There was a certain pastoral logic to the old custom of preparing for Lent by numbering the weeks leading up to it with elegant Latin numbering: Septuagesima, Sexagesima, Quinquagesima. It is hard to take a sudden plunge into Lent “cold turkey” (or “gallopavus frigidus,” as Julius Caesar might have said had he ever seen one) and it is wise to “ease” into the penitential season, in the happy prospect that some of its disciplines might not only strengthen the self, but might become regular and natural year round. Pope Benedict XVI was thinking of Lent months ago and published his Lenten message for 2007 way back, several days before our Thanksgiving Day—there is the turkey again.

The theme for his Lenten reflection was from John 19:37: “They shall look on Him whom they have pierced.” In it he says that the forty days of Lent are a favorable time to learn to stay with Mary and John, the beloved disciple, close to Him who, on the Cross, consummated for all mankind the sacrifice of His life (cf. Jn 19:25).

“It is in the mystery of the Cross that the overwhelming power of the heavenly Father’s mercy is revealed in all of its fullness. In order to win back the love of His creature, He accepted to pay a very high price: the blood of His only begotten Son. Death, which for the first Adam was an extreme sign of loneliness and powerlessness, was thus transformed in the supreme act of love and freedom of the new Adam. One could very well assert, therefore, together with Saint Maximus the Confessor, that Christ ‘died, if one could say so, divinely, because He died freely.’”

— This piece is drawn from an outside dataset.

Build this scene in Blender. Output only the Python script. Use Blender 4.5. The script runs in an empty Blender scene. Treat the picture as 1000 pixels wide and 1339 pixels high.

Lent is a traditional time to prepare for the blessing of the holy water and the baptisms at Easter. All during Lent the soul is sustained by the Eucharist. When water and blood flowed from the side of Christ on the Cross, they became symbols of Baptism and the Eucharist. So the Pope writes:

“Through the water of Baptism, thanks to the action of the Holy Spirit, we are given access to the intimacy of Trinitarian love. In the Lenten journey, memorial of our Baptism, we are exhorted to come out of ourselves in order to open ourselves, in trustful abandonment, to the merciful embrace of the Father. Blood, symbol of the love of the Good Shepherd, flows into us especially in the Eucharistic mystery: ‘The Eucharist draws us into Jesus’ act of self-oblation … we enter into the very dynamic of His self-giving’ (Encyclical Deus caritas est). Let us live Lent then, as a ‘Eucharistic’ time in which, welcoming the love of Jesus, we learn to spread it around us with every word and deed. . . . May Mary, Mother of Beautiful Love, guide us in this Lenten journey, a journey of authentic conversion to the love of Christ.”